**Written instruction**
Reproduce all of the data exactly.

____

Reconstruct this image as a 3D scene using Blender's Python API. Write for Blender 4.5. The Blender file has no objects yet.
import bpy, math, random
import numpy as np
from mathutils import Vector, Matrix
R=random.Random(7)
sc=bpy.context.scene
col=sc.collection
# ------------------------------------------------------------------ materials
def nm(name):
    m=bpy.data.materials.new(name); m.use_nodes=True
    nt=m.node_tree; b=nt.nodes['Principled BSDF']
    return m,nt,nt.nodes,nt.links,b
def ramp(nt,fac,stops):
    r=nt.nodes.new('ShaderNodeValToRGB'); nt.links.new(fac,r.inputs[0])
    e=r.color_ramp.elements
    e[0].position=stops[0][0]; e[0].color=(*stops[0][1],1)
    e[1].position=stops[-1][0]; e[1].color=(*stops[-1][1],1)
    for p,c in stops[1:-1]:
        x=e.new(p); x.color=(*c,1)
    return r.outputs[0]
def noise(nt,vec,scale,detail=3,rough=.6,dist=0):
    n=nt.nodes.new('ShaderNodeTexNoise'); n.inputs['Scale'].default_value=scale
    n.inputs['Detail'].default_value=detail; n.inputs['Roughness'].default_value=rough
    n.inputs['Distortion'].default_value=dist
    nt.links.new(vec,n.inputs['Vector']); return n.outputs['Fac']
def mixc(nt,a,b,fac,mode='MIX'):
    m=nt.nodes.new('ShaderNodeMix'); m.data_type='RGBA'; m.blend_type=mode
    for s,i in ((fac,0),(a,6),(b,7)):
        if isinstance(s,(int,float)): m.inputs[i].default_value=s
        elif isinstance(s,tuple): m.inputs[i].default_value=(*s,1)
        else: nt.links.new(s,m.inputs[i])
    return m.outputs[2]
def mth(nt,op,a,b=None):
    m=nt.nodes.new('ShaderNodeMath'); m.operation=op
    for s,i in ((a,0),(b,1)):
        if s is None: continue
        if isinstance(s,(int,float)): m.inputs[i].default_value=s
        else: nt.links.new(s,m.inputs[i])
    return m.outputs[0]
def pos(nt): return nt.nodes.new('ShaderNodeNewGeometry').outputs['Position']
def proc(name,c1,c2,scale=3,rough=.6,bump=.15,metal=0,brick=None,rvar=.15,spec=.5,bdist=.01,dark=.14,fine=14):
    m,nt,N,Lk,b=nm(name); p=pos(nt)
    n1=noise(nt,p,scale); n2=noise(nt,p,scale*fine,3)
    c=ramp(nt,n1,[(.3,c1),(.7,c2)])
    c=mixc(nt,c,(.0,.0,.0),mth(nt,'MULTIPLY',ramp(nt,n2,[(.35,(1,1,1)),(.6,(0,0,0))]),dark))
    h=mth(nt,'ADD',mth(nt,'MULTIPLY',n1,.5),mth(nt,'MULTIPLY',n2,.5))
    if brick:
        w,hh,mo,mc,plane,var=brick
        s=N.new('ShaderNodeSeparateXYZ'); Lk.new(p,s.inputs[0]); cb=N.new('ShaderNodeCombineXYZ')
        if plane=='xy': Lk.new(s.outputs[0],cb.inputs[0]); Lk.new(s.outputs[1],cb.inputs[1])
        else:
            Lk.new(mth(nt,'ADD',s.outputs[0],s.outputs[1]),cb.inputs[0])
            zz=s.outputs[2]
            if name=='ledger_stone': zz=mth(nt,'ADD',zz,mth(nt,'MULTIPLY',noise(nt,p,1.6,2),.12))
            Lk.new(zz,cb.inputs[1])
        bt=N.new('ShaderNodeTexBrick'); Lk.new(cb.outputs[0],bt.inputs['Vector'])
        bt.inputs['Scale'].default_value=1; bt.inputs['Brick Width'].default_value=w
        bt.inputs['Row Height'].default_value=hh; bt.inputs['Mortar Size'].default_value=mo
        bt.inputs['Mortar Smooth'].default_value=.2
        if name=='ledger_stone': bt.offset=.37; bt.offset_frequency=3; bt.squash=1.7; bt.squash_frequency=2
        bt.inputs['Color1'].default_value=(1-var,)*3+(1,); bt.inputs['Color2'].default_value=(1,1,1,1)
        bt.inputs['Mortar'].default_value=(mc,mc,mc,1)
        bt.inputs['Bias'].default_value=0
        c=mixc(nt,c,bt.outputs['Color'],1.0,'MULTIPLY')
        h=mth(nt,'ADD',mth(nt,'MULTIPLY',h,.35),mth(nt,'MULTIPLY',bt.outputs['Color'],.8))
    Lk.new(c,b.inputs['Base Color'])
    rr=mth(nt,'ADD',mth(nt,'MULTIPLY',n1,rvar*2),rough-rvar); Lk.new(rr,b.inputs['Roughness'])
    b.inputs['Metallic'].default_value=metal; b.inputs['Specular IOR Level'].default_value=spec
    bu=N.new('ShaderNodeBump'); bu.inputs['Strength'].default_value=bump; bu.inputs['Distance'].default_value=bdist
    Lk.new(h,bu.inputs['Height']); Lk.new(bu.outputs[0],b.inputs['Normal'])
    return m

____

**Response to this task**
Reconstruct this image as a 3D scene using Blender's Python API. Write for Blender 4.5. The Blender file has no objects yet.
import bpy, math, random
import numpy as np
from mathutils import Vector, Matrix
R=random.Random(7)
sc=bpy.context.scene
col=sc.collection
# ------------------------------------------------------------------ materials
def nm(name):
    m=bpy.data.materials.new(name); m.use_nodes=True
    nt=m.node_tree; b=nt.nodes['Principled BSDF']
    return m,nt,nt.nodes,nt.links,b
def ramp(nt,fac,stops):
    r=nt.nodes.new('ShaderNodeValToRGB'); nt.links.new(fac,r.inputs[0])
    e=r.color_ramp.elements
    e[0].position=stops[0][0]; e[0].color=(*stops[0][1],1)
    e[1].position=stops[-1][0]; e[1].color=(*stops[-1][1],1)
    for p,c in stops[1:-1]:
        x=e.new(p); x.color=(*c,1)
    return r.outputs[0]
def noise(nt,vec,scale,detail=3,rough=.6,dist=0):
    n=nt.nodes.new('ShaderNodeTexNoise'); n.inputs['Scale'].default_value=scale
    n.inputs['Detail'].default_value=detail; n.inputs['Roughness'].default_value=rough
    n.inputs['Distortion'].default_value=dist
    nt.links.new(vec,n.inputs['Vector']); return n.outputs['Fac']
def mixc(nt,a,b,fac,mode='MIX'):
    m=nt.nodes.new('ShaderNodeMix'); m.data_type='RGBA'; m.blend_type=mode
    for s,i in ((fac,0),(a,6),(b,7)):
        if isinstance(s,(int,float)): m.inputs[i].default_value=s
        elif isinstance(s,tuple): m.inputs[i].default_value=(*s,1)
        else: nt.links.new(s,m.inputs[i])
    return m.outputs[2]
def mth(nt,op,a,b=None):
    m=nt.nodes.new('ShaderNodeMath'); m.operation=op
    for s,i in ((a,0),(b,1)):
        if s is None: continue
        if isinstance(s,(int,float)): m.inputs[i].default_value=s
        else: nt.links.new(s,m.inputs[i])
    return m.outputs[0]
def pos(nt): return nt.nodes.new('ShaderNodeNewGeometry').outputs['Position']
def proc(name,c1,c2,scale=3,rough=.6,bump=.15,metal=0,brick=None,rvar=.15,spec=.5,bdist=.01,dark=.14,fine=14):
    m,nt,N,Lk,b=nm(name); p=pos(nt)
    n1=noise(nt,p,scale); n2=noise(nt,p,scale*fine,3)
    c=ramp(nt,n1,[(.3,c1),(.7,c2)])
    c=mixc(nt,c,(.0,.0,.0),mth(nt,'MULTIPLY',ramp(nt,n2,[(.35,(1,1,1)),(.6,(0,0,0))]),dark))
    h=mth(nt,'ADD',mth(nt,'MULTIPLY',n1,.5),mth(nt,'MULTIPLY',n2,.5))
    if brick:
        w,hh,mo,mc,plane,var=brick
        s=N.new('ShaderNodeSeparateXYZ'); Lk.new(p,s.inputs[0]); cb=N.new('ShaderNodeCombineXYZ')
        if plane=='xy': Lk.new(s.outputs[0],cb.inputs[0]); Lk.new(s.outputs[1],cb.inputs[1])
        else:
            Lk.new(mth(nt,'ADD',s.outputs[0],s.outputs[1]),cb.inputs[0])
            zz=s.outputs[2]
            if name=='ledger_stone': zz=mth(nt,'ADD',zz,mth(nt,'MULTIPLY',noise(nt,p,1.6,2),.12))
            Lk.new(zz,cb.inputs[1])
        bt=N.new('ShaderNodeTexBrick'); Lk.new(cb.outputs[0],bt.inputs['Vector'])
        bt.inputs['Scale'].default_value=1; bt.inputs['Brick Width'].default_value=w
        bt.inputs['Row Height'].default_value=hh; bt.inputs['Mortar Size'].default_value=mo
        bt.inputs['Mortar Smooth'].default_value=.2
        if name=='ledger_stone': bt.offset=.37; bt.offset_frequency=3; bt.squash=1.7; bt.squash_frequency=2
        bt.inputs['Color1'].default_value=(1-var,)*3+(1,); bt.inputs['Color2'].default_value=(1,1,1,1)
        bt.inputs['Mortar'].default_value=(mc,mc,mc,1)
        bt.inputs['Bias'].default_value=0
        c=mixc(nt,c,bt.outputs['Color'],1.0,'MULTIPLY')
        h=mth(nt,'ADD',mth(nt,'MULTIPLY',h,.35),mth(nt,'MULTIPLY',bt.outputs['Color'],.8))
    Lk.new(c,b.inputs['Base Color'])
    rr=mth(nt,'ADD',mth(nt,'MULTIPLY',n1,rvar*2),rough-rvar); Lk.new(rr,b.inputs['Roughness'])
    b.inputs['Metallic'].default_value=metal; b.inputs['Specular IOR Level'].default_value=spec
    bu=N.new('ShaderNodeBump'); bu.inputs['Strength'].default_value=bump; bu.inputs['Distance'].default_value=bdist
    Lk.new(h,bu.inputs['Height']); Lk.new(bu.outputs[0],b.inputs['Normal'])
    return m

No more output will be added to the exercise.